The Violent Sublime of Wanda Koop’s Paintings

LOS ANGELES — “I use color like an opera singer,” Wanda Koop remarked at a press preview for her exhibition at Night Gallery, Objects of Interest. “I use it to shatter the glass.” The phrase highlights the competing presences in Koop’s work: an unexpected humor infuses her grand, operatic landscapes, obscuring the persistent violence that might escape a first glance. Recent work by Koop, whose family emigrated from Ukraine, draws from her experience of Russia’s current war on Ukraine — as seen via media from her home in Canada. Across large, bright canvases, war is mediated by distance and technology. Images of communications satellites appear alongside chilly vistas inspired by Koop’s family’s Ukrainian hometown, interpolated by blurred neon panels that resemble fragments of television screens. Koop’s brush both illuminates and conceals expressions of power, alternately shrouding the violence against her ancestral country beneath pretty surfaces and rendering them starkly visible.

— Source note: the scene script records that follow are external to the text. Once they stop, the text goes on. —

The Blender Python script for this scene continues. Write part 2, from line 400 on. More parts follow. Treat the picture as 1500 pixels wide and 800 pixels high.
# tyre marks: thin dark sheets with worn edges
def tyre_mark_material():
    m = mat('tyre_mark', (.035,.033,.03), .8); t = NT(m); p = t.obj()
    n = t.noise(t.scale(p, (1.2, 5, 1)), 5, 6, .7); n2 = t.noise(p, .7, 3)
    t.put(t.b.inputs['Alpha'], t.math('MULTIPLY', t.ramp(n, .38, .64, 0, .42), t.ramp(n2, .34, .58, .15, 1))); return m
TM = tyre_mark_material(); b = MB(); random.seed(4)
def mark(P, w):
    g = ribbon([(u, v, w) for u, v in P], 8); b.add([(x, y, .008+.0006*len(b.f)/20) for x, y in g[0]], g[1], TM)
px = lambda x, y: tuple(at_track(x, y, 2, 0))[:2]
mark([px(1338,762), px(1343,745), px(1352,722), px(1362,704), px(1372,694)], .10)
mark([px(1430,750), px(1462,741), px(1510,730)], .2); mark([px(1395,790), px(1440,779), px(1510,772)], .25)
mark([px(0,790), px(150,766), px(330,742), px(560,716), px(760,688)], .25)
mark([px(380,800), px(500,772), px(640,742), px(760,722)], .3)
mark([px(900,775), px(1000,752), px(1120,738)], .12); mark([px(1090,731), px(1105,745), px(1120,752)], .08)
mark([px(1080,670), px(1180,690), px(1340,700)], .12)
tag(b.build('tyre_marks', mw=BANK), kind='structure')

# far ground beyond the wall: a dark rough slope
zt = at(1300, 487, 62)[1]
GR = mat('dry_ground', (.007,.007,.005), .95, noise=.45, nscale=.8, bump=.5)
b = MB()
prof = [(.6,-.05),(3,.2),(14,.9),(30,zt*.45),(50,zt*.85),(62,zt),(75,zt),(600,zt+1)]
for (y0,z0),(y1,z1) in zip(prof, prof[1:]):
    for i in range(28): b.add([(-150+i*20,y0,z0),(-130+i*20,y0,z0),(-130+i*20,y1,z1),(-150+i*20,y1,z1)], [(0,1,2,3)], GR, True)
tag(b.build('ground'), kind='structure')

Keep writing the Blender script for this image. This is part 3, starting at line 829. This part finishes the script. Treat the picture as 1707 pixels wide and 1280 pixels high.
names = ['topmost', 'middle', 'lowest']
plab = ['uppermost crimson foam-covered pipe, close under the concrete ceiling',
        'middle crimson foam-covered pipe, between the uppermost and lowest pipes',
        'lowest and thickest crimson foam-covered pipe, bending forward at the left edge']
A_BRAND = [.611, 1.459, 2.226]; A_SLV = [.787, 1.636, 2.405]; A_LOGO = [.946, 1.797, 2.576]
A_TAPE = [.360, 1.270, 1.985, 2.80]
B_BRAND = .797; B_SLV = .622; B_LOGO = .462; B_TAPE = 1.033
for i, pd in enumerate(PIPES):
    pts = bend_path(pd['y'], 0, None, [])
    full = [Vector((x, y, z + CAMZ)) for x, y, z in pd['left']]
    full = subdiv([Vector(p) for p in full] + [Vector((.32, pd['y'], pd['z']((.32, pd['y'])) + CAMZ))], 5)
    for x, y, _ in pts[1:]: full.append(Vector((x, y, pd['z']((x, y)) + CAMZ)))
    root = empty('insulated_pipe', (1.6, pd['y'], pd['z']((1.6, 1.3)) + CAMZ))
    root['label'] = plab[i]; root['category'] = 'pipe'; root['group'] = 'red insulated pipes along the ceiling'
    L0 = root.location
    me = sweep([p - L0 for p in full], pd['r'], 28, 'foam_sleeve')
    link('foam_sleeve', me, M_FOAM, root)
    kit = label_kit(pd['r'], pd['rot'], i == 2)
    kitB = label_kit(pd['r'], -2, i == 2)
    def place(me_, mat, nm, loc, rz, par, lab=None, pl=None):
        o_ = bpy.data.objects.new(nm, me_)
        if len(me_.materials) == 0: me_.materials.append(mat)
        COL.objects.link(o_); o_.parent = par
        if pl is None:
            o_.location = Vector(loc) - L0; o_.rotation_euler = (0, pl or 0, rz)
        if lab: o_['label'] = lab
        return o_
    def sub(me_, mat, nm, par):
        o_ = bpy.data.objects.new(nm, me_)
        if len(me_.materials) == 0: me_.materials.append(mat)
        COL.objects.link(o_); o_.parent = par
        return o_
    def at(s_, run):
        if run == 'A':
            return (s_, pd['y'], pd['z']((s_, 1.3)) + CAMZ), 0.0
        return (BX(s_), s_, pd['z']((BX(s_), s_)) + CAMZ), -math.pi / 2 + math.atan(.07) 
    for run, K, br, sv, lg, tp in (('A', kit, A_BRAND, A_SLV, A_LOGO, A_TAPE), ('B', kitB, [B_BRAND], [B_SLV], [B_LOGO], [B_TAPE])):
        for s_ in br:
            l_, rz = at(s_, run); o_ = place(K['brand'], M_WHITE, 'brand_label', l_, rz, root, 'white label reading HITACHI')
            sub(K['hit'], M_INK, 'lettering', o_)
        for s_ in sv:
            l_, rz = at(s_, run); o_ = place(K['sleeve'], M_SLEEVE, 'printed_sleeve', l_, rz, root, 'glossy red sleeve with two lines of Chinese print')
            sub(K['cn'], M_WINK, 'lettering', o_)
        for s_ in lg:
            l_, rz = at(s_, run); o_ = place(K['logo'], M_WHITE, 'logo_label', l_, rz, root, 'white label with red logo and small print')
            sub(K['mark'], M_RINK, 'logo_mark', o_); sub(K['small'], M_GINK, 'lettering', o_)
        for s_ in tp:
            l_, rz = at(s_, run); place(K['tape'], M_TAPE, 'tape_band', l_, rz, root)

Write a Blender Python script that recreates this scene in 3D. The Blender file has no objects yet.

Images of the moon manifest across the exhibition, a graphic emblem that comes to evoke the ways distant technologies structure human experience. Near the gallery’s entrance, Koop’s four-panel Objects of Interest series (2023) positions the Earth’s only natural satellite alongside its manmade equivalents. A glossy, illuminated moon floats against a darkened sky, paired, in the adjacent canvas, with a military communications satellite that resembles those produced by private company Solstar in collaboration with the United States Department of Air Force. “Ukrainian Quartet – Moon” (2023) suggests the potentially violent usages of such satellites; the moon appears directly above a destroyed Orthodox church or palace, its domes and walls seen mid-collapse. Filtered through Koop’s brush, these ominous sights feel almost dreamlike, transformed into eerie subjects of awe. 

Koop’s more explicit ruminations on war combine picturesque landscapes with wry humor. In “Ukrainian Quartet – Bridge” (2023), pearly gradations of color form a tranquil sea and sky. Only upon closer inspection does the image reveal its hidden brutality, and even then it maintains a peaceful, balanced composition: in the center, an orange explosion blooms, its candle-shaped cloud issuing gray smoke across the canvas. Elsewhere, gunshots and bombs resemble wildflowers: The Bouquet series (2023) features a set of neon compositions striated by cruciform grids, their bright backgrounds splattered with bullet holes painted to look like daisies or daffodils. (Koop says this work was inspired by a 1997 pilgrimage to her grandmother’s grave in a Ukrainian cemetery, where most of the dead are victims of the Russian Revolution.) Its subject matter sharply contrasts with its punny, vibrant styling, gesturing toward a deeper problem: How can artistic representations of violence not minimize it? 

Koop takes the long view. Vast expanses of negative space dominate her sparse canvases:. Their stretches of sky and sea dwarf the eccentricities of human experience, even those that may bring about our end. Explosions look like flickering torches, and power plants blend seamlessly with beachside towns. The work flirts with flippancy, but this may be the point: Koop’s paintings slyly illuminate the tension between violence and its endless reproduction in imagery, a gulf between representation and reality that is both privileged and painful.  

Objects of Interest continues at Night Gallery (2050 Imperial Street, Downtown, Los Angeles) through March 9. The exhibition was organized by the gallery.